[WORK TO COMPLETE] In the entries below, find the line containing "Write a Blender" and the line containing "COL = bpy.context.scene.collection". Copy those two lines and everything between them exactly, without the pictures.

[MATERIAL TO PROCESS]
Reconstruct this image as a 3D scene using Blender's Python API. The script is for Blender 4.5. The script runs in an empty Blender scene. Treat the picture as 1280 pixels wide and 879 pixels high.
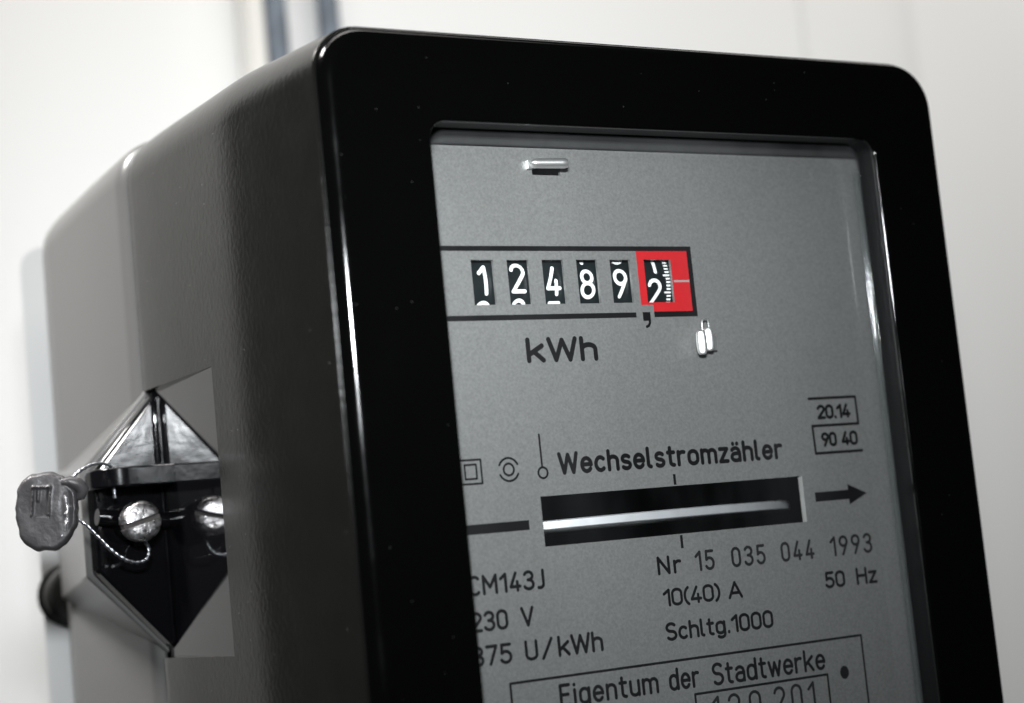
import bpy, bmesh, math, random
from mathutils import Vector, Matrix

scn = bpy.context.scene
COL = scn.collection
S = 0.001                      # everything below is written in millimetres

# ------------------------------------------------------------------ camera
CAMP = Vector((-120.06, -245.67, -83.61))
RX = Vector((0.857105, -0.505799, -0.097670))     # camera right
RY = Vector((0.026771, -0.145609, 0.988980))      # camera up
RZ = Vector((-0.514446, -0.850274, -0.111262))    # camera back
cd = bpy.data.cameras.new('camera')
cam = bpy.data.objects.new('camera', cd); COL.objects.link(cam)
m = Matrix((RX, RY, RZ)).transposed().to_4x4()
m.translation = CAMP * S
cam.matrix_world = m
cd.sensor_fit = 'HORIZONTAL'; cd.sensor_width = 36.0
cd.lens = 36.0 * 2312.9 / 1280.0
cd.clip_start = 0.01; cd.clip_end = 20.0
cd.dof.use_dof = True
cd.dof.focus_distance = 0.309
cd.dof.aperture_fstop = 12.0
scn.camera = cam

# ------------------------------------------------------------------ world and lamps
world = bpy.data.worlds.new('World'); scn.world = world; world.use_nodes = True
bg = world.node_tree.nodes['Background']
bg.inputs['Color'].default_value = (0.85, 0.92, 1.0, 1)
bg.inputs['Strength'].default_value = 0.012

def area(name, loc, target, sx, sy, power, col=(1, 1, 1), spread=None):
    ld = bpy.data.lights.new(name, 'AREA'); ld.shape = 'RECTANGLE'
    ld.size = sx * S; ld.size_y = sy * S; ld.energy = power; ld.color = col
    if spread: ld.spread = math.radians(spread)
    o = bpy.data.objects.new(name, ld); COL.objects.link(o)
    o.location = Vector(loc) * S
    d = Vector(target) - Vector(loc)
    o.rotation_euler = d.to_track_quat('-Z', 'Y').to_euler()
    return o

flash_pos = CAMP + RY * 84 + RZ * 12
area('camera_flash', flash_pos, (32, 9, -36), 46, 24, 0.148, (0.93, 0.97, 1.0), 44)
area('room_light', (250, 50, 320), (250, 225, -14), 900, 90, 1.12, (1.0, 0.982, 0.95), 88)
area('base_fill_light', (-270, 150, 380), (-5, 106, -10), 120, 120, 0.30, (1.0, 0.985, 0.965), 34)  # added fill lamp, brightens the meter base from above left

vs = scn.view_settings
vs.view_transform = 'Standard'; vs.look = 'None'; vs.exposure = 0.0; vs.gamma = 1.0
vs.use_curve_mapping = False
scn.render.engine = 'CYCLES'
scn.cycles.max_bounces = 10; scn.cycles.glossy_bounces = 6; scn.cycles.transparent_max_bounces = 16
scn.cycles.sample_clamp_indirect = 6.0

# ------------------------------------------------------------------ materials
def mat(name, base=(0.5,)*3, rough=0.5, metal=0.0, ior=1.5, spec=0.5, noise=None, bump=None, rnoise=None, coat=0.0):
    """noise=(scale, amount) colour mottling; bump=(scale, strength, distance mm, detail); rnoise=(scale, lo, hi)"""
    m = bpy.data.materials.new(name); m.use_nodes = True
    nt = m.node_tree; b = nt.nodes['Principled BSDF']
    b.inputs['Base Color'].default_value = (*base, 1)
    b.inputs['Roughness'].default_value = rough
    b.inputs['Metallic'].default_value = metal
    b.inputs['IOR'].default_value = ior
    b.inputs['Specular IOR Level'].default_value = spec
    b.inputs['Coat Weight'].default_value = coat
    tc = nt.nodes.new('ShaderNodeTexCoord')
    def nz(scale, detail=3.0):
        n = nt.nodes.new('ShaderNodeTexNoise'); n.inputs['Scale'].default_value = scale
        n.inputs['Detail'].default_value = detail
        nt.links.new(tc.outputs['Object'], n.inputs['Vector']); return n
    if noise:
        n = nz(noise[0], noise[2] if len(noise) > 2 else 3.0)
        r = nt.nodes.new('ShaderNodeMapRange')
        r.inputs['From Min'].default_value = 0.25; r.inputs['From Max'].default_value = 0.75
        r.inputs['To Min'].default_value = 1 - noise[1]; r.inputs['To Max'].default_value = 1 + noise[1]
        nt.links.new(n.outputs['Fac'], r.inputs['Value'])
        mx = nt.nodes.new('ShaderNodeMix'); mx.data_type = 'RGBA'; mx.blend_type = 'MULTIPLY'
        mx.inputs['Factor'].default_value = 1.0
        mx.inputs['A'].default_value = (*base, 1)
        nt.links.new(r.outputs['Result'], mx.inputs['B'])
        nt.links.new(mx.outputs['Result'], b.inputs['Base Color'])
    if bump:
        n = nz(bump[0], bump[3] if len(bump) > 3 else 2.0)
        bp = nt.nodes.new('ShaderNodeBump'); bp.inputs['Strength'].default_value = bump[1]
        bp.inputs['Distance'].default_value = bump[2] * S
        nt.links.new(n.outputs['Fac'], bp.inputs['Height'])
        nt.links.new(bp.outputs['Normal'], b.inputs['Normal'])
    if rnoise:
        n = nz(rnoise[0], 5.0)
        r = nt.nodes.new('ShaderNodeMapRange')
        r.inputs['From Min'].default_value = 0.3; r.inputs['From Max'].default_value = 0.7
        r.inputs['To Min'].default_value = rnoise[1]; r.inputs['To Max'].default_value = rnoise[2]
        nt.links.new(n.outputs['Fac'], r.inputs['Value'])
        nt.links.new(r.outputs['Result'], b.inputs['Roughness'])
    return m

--

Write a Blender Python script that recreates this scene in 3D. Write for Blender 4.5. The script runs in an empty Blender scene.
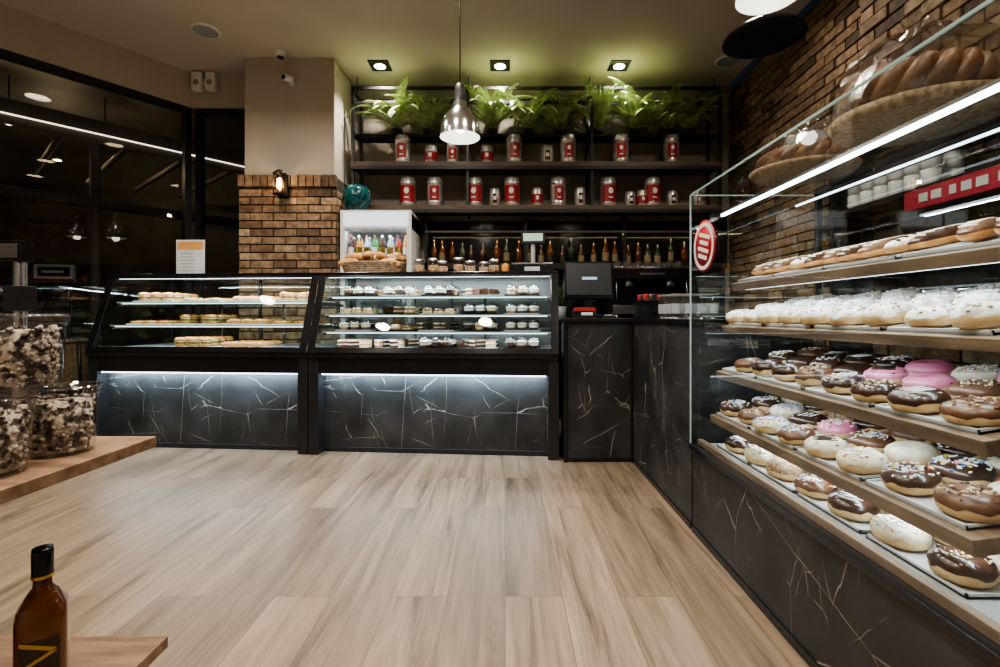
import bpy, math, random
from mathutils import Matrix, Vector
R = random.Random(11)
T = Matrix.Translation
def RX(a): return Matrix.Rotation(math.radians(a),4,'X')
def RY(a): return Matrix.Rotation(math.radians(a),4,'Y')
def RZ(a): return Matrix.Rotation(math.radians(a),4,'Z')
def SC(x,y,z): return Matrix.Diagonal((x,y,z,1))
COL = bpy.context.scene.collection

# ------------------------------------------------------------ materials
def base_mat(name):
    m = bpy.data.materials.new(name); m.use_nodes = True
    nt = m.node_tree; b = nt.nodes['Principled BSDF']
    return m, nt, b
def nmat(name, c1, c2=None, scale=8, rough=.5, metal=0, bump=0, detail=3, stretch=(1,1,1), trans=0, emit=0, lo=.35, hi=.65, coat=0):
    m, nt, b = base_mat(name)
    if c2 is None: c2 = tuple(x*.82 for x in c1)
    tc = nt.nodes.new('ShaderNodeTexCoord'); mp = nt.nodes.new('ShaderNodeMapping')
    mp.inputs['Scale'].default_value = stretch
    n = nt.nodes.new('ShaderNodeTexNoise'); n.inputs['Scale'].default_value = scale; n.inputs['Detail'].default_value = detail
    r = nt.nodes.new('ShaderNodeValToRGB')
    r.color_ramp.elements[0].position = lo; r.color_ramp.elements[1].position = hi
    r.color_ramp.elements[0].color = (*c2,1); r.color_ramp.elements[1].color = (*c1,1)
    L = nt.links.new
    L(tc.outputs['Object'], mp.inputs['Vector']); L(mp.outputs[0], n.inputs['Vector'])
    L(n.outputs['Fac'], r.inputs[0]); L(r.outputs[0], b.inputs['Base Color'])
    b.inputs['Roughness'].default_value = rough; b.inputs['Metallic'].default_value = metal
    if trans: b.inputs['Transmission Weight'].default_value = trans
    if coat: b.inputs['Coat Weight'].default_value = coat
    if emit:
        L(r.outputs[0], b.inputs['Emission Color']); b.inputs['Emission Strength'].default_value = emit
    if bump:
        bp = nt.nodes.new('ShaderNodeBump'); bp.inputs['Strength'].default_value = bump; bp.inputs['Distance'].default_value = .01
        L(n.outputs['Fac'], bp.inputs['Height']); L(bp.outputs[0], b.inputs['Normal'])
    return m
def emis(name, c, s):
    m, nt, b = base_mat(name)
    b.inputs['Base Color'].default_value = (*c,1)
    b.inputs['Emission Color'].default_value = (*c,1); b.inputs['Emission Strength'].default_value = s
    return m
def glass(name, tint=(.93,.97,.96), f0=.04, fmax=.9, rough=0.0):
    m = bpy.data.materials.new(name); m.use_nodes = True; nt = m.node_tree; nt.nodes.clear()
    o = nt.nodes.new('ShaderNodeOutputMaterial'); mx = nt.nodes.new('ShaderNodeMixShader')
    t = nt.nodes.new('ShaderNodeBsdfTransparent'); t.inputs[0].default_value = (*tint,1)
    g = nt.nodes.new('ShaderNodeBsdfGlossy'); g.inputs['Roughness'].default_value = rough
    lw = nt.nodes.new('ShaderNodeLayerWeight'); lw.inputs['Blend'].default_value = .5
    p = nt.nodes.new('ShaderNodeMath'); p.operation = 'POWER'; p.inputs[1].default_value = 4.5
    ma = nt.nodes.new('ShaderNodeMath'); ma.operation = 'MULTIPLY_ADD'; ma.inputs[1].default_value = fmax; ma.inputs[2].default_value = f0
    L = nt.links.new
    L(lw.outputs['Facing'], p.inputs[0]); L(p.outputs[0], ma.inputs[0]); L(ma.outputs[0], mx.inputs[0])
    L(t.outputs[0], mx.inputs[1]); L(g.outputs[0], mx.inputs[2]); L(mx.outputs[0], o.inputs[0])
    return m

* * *

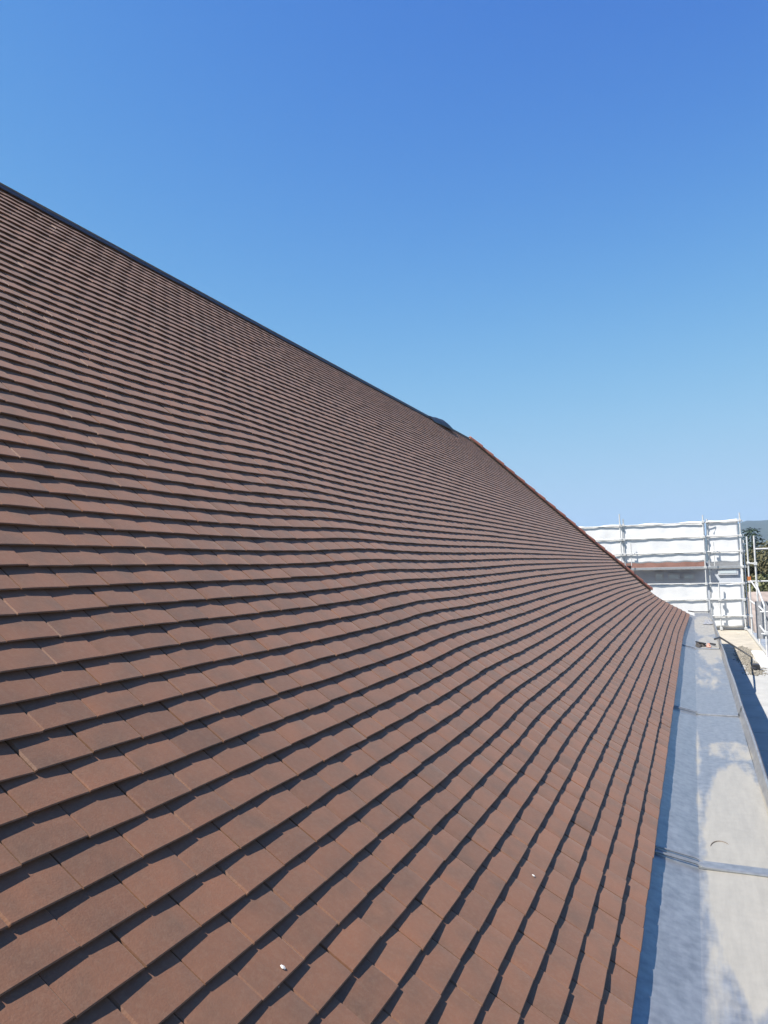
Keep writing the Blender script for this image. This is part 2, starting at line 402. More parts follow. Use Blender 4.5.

[REPLY TO THE EXERCISE]
Write a Blender Python script that recreates this scene in 3D. Write for Blender 4.5. The script runs in an empty Blender scene.
import bpy, math, random
from mathutils import Matrix, Vector
R = random.Random(11)
T = Matrix.Translation
def RX(a): return Matrix.Rotation(math.radians(a),4,'X')
def RY(a): return Matrix.Rotation(math.radians(a),4,'Y')
def RZ(a): return Matrix.Rotation(math.radians(a),4,'Z')
def SC(x,y,z): return Matrix.Diagonal((x,y,z,1))
COL = bpy.context.scene.collection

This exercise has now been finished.